French telecoms equipment maker Alcatel-Lucent reported bigger-than-expected first quarter losses as slowing economic growth hurt demand.
“While expected, given seasonality and tough market conditions, we are not pleased with the operating loss incurred in the first quarter,” chief executive Ben Verwaayen said in the company's statement issued today.
“Our guidance for the year remains unchanged and we are taking appropriate actions.”
The adjusted operating loss was €254 million, compared with an adjusted operating profit of €36 million in the year-ago quarter and an average forecast of a €131 million loss from 11 analysts polled by Reuters Estimates.

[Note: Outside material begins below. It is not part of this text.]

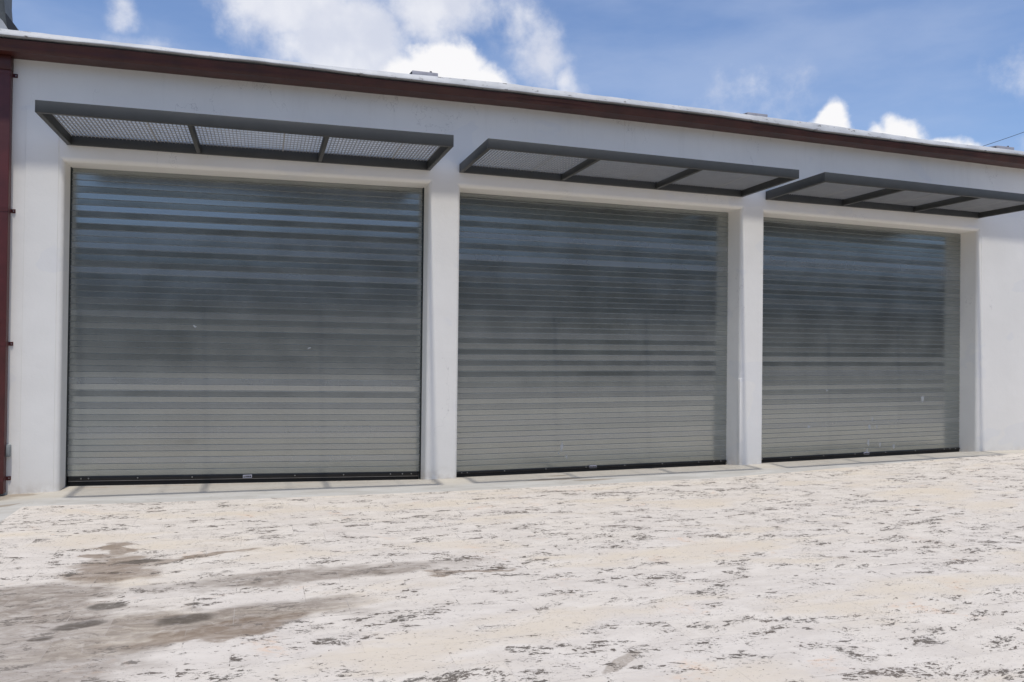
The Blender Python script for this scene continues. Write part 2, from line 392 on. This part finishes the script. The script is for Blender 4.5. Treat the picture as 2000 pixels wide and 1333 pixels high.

Alcatel said that it continued to expect the global telecommunications equipment and related services market to decline between 8 per cent and 12 per cent at constant currencies in 2009.
Alcatel-Lucent is eliminating 1,000 management positions and reducing the number of contractors it uses by 5,000 to help reduce costs by €750 million as companies and consumers are expected to cut their spending on broadband and wireless technology.
Swedish telecom equipment maker Ericsson said last week that first-quarter core profit fell by almost half, hurt by a slumping global mobile phone market and cutbacks in investments by operators.
Alcatel said revenue fell 6.9 per cent to €3.6 billion in the first three months of the year. Analysts, on average, had expected sales of 3.57 billion. The net loss widened to €402 million from €181 million a year earlier, worse than the average in the Reuters poll of 282 million.
Alcatel is still expected to return to a net profit in the second half of next year and in full-year 2011, chief financial officer Paul Tufano said during a conference call with reporters.
Mr Tufano also reiterated that the company was well funded - helped by the imminent sale of its 20.8 per cent stake in Thales to Dassault Aviation for €1.6 billion - and did not need a capital increase.